— Exercise description —
Copy the lines of the data below exactly, starting at the first and stopping after the line that contains "scene.render.resolution_x = 1024;"; include no pictures.

+ + + + +

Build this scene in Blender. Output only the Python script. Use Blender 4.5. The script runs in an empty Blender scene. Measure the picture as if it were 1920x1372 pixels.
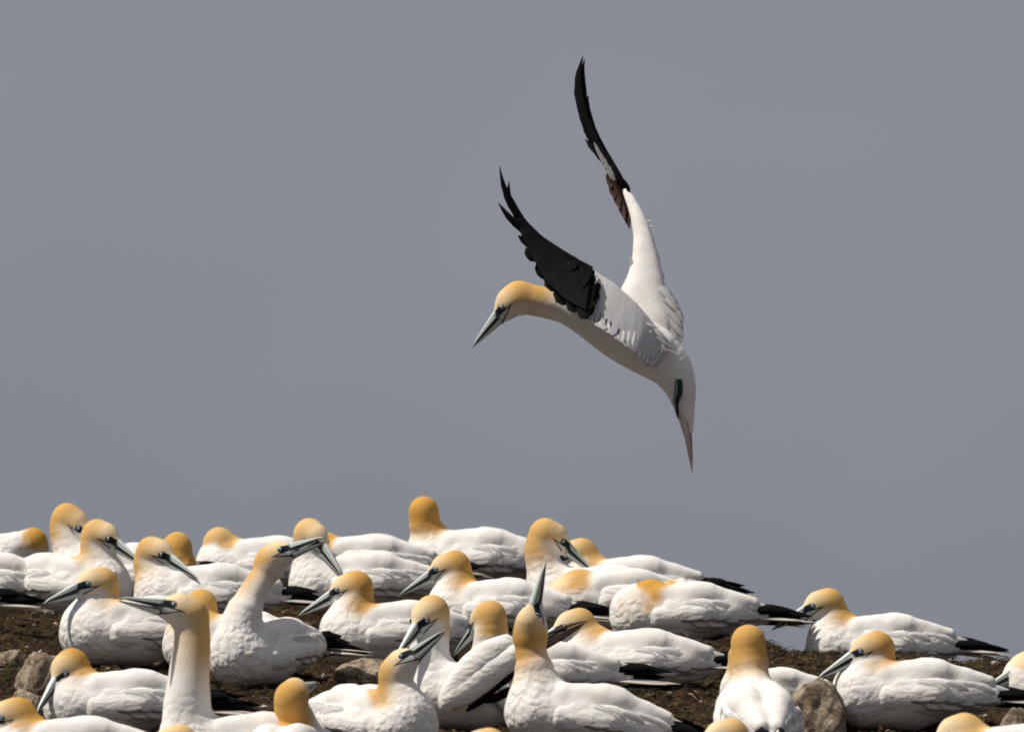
import bpy, math, random
import numpy as np
from mathutils import Vector, Matrix

random.seed(7); RNG = np.random.default_rng(11)
scene = bpy.context.scene
COL = scene.collection
R = math.radians

# ------------------------------------------------------------------ camera
U = 0.0014                      # metres per photograph pixel, forty-five metres from the lens
DIST = 45.0
PITCH = R(3.0)
cam_data = bpy.data.cameras.new('camera'); cam = bpy.data.objects.new('camera', cam_data); COL.objects.link(cam)
cam.location = (0, -DIST, 0); cam.rotation_euler = (R(90) + PITCH, 0, 0)
cam_data.sensor_width = 36.0; cam_data.lens = 36.0 * DIST / (1920 * U)
cam_data.clip_start = 0.5; cam_data.clip_end = 9000
cam_data.dof.use_dof = True; cam_data.dof.focus_distance = 46.5; cam_data.dof.aperture_fstop = 9.0
scene.camera = cam
scene.render.resolution_x = 1024; scene.render.resolution_y = 731

# ------------------------------------------------------------------ sky and sun
SUN_ELEV, SUN_AZ = R(58), R(195)      # azimuth of the place the sun stands, counted from +X counter-clockwise
world = bpy.data.worlds.new('World'); scene.world = world; world.use_nodes = True
nt = world.node_tree; nt.nodes.clear()
out = nt.nodes.new('ShaderNodeOutputWorld'); bg = nt.nodes.new('ShaderNodeBackground')
sky = nt.nodes.new('ShaderNodeTexSky'); sky.sky_type = 'NISHITA'; sky.sun_disc = False
sky.sun_elevation = SUN_ELEV; sky.sun_rotation = R(90) - SUN_AZ
sky.dust_density = 3.0
skm = nt.nodes.new('ShaderNodeMix'); skm.data_type = 'RGBA'
tc = nt.nodes.new('ShaderNodeTexCoord'); sep = nt.nodes.new('ShaderNodeSeparateXYZ')
nt.links.new(tc.outputs['Generated'], sep.inputs[0])
rmp = nt.nodes.new('ShaderNodeMapRange'); rmp.inputs[1].default_value = 0.10; rmp.inputs[2].default_value = 0.75
rmp.inputs[3].default_value = 1.0; rmp.inputs[4].default_value = 0.85
nt.links.new(sep.outputs[2], rmp.inputs[0]); nt.links.new(rmp.outputs[0], skm.inputs[0])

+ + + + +

— Answer to this exercise —
Build this scene in Blender. Output only the Python script. Use Blender 4.5. The script runs in an empty Blender scene. Measure the picture as if it were 1920x1372 pixels.
import bpy, math, random
import numpy as np
from mathutils import Vector, Matrix

random.seed(7); RNG = np.random.default_rng(11)
scene = bpy.context.scene
COL = scene.collection
R = math.radians

# ------------------------------------------------------------------ camera
U = 0.0014                      # metres per photograph pixel, forty-five metres from the lens
DIST = 45.0
PITCH = R(3.0)
cam_data = bpy.data.cameras.new('camera'); cam = bpy.data.objects.new('camera', cam_data); COL.objects.link(cam)
cam.location = (0, -DIST, 0); cam.rotation_euler = (R(90) + PITCH, 0, 0)
cam_data.sensor_width = 36.0; cam_data.lens = 36.0 * DIST / (1920 * U)
cam_data.clip_start = 0.5; cam_data.clip_end = 9000
cam_data.dof.use_dof = True; cam_data.dof.focus_distance = 46.5; cam_data.dof.aperture_fstop = 9.0
scene.camera = cam
scene.render.resolution_x = 1024; scene.render.resolution_y = 731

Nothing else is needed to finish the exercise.